**SUPPLIED ENTRIES:**

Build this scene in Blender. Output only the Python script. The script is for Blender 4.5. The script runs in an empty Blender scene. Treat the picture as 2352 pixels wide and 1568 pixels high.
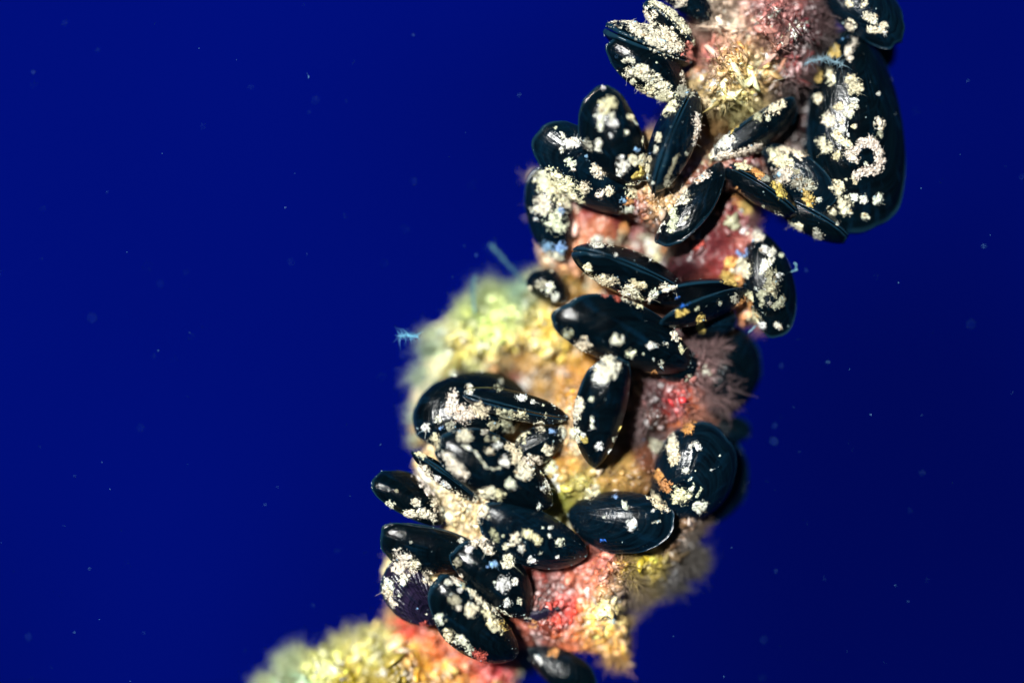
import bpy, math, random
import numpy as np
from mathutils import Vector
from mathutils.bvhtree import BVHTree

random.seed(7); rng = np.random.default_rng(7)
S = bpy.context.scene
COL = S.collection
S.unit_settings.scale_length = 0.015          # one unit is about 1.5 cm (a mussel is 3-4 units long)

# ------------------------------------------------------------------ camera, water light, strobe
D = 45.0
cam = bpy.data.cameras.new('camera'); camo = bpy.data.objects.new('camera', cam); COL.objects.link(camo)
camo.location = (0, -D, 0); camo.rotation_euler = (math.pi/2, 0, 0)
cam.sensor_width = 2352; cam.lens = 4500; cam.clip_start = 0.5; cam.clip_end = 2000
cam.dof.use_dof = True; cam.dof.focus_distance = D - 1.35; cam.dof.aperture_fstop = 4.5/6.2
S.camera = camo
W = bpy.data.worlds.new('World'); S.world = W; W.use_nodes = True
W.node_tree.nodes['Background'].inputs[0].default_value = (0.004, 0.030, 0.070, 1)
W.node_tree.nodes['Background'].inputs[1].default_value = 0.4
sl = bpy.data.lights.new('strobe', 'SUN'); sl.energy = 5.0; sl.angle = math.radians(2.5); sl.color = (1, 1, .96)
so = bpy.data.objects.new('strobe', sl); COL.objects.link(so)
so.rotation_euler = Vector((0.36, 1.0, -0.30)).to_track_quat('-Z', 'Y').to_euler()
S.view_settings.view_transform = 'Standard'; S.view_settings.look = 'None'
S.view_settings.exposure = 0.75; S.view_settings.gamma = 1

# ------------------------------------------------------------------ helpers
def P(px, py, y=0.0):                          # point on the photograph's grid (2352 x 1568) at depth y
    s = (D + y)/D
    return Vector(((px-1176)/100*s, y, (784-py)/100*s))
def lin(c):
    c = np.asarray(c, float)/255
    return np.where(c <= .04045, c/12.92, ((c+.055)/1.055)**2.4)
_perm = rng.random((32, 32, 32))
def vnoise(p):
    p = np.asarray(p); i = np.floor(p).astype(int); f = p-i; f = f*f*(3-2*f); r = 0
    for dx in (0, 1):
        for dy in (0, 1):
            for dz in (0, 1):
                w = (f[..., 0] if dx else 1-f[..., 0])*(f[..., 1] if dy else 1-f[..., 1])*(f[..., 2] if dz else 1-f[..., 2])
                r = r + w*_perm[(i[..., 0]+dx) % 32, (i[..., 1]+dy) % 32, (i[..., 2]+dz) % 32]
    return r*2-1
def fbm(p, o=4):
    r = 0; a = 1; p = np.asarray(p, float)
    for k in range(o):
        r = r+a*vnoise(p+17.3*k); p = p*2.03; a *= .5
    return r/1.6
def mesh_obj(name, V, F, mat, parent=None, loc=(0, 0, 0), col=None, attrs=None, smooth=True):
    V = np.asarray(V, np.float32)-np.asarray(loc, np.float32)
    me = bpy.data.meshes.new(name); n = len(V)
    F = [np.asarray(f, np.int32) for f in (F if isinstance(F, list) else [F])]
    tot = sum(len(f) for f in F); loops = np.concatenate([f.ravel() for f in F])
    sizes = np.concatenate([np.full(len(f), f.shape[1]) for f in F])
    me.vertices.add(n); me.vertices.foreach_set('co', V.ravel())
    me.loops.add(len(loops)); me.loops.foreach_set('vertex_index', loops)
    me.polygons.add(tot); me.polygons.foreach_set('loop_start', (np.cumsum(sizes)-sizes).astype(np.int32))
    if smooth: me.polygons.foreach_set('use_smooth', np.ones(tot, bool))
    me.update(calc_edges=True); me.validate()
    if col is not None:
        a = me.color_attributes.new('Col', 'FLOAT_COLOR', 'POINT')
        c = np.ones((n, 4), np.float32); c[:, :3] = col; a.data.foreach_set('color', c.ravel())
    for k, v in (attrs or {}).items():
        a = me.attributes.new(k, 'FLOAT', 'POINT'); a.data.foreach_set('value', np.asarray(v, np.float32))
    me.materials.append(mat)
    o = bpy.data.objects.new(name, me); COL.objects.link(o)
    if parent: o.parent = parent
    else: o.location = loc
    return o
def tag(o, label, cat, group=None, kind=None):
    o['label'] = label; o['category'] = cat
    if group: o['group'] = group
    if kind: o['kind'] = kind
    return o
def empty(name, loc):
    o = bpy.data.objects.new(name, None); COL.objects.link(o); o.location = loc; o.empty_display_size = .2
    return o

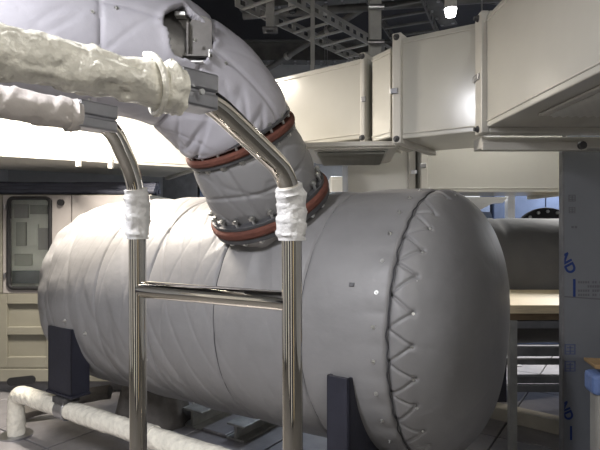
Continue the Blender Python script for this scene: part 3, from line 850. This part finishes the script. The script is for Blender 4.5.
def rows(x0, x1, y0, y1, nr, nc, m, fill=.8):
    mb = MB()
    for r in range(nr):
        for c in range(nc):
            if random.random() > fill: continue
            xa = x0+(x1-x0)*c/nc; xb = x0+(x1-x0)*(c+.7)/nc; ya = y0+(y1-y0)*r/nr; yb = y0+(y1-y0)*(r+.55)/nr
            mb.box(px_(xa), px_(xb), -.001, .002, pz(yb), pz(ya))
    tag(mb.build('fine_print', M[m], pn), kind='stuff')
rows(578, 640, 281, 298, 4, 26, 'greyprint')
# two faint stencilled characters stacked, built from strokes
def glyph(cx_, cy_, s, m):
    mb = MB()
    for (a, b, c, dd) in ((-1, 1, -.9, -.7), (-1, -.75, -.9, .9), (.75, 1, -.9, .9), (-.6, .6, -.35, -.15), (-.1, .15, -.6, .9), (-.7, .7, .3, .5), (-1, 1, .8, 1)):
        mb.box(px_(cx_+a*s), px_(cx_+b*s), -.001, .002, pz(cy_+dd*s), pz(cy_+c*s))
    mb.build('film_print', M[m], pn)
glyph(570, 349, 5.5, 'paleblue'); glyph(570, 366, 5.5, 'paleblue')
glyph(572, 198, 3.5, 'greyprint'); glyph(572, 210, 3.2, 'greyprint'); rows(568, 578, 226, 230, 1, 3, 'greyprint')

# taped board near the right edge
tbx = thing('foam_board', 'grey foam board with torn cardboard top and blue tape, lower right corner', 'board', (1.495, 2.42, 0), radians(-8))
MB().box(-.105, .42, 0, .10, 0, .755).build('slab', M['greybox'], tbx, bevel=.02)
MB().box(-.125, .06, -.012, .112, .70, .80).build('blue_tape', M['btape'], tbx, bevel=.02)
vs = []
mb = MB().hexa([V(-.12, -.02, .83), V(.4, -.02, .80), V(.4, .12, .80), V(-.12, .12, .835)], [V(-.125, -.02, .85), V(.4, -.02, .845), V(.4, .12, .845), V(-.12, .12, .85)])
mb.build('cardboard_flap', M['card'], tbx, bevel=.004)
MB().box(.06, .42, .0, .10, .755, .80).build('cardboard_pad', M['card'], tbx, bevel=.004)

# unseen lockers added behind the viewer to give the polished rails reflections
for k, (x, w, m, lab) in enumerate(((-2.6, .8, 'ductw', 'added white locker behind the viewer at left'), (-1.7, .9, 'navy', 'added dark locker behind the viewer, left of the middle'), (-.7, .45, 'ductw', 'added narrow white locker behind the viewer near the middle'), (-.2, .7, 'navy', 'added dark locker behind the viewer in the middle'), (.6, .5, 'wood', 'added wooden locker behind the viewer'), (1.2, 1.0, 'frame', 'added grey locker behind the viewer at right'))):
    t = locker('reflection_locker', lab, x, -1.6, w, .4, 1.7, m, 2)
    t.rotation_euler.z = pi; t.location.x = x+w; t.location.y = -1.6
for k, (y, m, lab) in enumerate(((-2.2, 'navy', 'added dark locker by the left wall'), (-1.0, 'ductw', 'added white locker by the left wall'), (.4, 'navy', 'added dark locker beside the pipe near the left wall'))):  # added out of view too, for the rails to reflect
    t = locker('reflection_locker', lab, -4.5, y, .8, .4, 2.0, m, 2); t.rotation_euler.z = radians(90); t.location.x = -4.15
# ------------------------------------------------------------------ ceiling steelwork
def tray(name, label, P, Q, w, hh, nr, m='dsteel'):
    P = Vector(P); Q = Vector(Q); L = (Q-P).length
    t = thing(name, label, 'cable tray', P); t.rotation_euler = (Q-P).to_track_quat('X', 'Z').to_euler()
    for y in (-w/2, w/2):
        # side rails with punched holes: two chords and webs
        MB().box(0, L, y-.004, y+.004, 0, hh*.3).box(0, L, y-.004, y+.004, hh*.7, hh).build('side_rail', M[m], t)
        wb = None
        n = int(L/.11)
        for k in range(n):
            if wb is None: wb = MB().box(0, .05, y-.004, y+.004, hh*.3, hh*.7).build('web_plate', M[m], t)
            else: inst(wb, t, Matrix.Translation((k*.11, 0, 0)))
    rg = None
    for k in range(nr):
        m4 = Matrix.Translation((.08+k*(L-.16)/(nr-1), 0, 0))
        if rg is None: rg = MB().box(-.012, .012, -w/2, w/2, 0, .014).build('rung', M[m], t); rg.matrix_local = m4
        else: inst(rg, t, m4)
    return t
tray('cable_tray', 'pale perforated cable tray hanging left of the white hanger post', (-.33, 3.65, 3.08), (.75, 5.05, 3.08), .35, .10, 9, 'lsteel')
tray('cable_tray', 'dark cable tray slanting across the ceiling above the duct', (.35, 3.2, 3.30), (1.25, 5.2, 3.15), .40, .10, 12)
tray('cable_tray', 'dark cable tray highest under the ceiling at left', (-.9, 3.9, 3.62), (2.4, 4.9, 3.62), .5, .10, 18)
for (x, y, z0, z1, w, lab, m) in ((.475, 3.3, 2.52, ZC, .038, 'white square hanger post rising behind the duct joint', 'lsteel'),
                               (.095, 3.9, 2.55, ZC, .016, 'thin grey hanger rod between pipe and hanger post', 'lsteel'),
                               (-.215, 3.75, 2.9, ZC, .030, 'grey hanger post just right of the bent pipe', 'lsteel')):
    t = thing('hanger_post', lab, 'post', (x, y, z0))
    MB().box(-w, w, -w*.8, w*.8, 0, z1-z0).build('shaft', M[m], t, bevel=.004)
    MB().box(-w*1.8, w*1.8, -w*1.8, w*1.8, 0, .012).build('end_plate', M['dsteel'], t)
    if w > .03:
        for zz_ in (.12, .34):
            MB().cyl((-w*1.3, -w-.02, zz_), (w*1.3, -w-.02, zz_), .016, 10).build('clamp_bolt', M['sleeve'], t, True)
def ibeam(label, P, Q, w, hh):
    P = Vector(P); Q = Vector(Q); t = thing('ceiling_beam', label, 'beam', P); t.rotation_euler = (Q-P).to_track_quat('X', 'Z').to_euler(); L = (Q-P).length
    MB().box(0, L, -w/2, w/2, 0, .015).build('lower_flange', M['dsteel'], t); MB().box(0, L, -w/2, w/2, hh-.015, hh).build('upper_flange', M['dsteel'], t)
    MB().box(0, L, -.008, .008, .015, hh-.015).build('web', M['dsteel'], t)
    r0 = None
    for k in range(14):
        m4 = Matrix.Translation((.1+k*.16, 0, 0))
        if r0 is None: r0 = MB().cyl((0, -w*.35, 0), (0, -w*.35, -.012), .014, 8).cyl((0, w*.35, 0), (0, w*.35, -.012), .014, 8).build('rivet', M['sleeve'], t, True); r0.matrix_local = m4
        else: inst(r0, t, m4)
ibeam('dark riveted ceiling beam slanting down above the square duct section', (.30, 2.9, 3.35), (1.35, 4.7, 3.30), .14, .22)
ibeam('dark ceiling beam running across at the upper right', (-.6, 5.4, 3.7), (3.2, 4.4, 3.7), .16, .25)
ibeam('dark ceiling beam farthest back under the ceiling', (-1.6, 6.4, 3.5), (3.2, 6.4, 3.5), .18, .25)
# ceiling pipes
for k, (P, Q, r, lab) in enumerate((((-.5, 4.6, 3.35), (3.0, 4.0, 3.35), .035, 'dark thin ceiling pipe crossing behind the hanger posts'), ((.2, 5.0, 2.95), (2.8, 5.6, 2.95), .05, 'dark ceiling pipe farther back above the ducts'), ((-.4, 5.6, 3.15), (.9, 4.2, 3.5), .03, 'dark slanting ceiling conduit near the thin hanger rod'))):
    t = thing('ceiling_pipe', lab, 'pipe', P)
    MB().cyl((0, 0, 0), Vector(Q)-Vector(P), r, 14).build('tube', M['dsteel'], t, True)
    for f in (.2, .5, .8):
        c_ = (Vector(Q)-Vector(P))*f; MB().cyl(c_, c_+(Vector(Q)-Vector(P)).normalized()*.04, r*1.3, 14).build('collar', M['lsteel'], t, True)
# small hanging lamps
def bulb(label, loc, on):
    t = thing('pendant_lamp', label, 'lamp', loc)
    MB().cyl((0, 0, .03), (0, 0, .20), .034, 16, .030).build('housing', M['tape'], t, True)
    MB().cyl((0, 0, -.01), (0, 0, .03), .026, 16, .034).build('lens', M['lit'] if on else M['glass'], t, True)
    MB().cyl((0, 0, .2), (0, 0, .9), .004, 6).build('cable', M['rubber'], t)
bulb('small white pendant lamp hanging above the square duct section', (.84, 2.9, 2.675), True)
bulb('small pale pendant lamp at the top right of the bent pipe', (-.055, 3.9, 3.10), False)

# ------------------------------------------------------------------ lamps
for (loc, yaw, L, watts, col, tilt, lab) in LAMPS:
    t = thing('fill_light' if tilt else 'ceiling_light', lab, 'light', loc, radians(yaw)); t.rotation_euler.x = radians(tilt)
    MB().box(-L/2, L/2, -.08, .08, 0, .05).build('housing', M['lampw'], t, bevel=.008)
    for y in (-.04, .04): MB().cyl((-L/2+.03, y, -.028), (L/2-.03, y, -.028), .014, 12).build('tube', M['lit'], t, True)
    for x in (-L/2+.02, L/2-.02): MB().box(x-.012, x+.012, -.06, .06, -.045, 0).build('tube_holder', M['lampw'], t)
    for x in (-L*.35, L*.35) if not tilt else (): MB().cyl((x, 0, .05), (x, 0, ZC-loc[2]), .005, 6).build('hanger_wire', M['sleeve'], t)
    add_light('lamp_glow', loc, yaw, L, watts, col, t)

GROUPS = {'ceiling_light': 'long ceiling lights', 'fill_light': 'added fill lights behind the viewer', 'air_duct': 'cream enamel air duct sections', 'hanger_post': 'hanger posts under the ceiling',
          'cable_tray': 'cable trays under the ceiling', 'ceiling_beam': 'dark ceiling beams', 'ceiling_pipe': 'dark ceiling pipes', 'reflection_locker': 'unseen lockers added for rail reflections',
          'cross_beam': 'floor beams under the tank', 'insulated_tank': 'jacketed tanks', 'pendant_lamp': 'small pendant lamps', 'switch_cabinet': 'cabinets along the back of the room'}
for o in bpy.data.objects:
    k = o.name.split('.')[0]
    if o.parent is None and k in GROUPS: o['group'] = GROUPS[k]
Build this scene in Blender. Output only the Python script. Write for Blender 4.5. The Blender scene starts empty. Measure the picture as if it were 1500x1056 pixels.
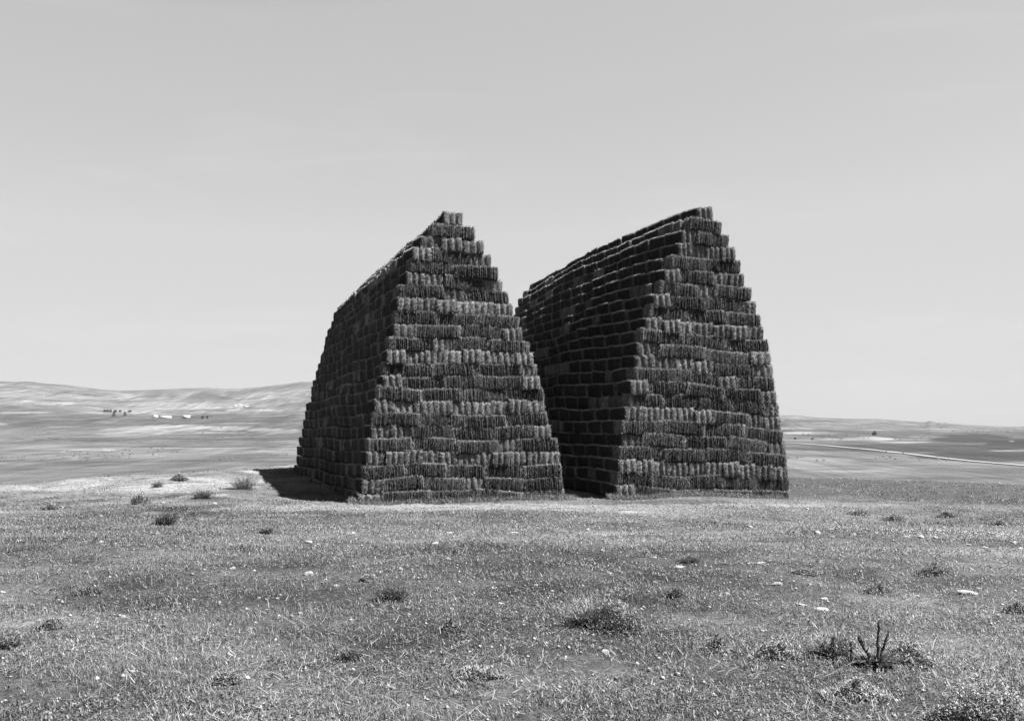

**EXERCISE TASK:**
Both the first line of the records above and the line containing "from mathutils.bvhtree import BVHTree" belong in the copy; please return them and every line between, exactly, minus the pictures.

**THE REPLY:**
Build this scene in Blender. Output only the Python script. The script is for Blender 4.5. The script runs in an empty Blender scene. Treat the picture as 2352 pixels wide and 1568 pixels high.
import bpy, math, random
import numpy as np
from mathutils import Vector
from mathutils.bvhtree import BVHTree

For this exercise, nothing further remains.